I started a blog primarily because I wanted gallery space that wasn't attached to any particular forum or audience. As I started making entries to fill the space, I enjoyed the feeling of speaking aloud in an empty room. As time wore on, I became more aware of the inner critic, and the potential outer critics. I lost focus and my writing became stilted. I echoed back to childhood diaries, when I had time to write I had nothing to write and when I had things to talk about, there was no time. It is relatively recently that I decided to focus in on my artistic journey, to share and (perhaps) inspire, to create mindfully and to live artfully.

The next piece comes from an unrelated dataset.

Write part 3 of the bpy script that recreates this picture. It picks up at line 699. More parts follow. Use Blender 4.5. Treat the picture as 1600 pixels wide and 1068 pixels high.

As the writing became more satisfying, more authentically *me*, people were drawn to my little patch of the web and I began to form connections with people that I fully believe I would connect with in person. The blogs I read belong to such people, and to people that I have connected with in real life.

On reflection, yes, a blog is a new form of anonymous listener, the 'dear diary' of now; and yes, a blog is a visual journal, allowing us to blend word, photography, art and typography together in a way that defines and describes us. More than this though, to blog is to engage in a worldwide conversation, where everyone brings the best of their hearts and minds and receive in return an ear and a supporting arm.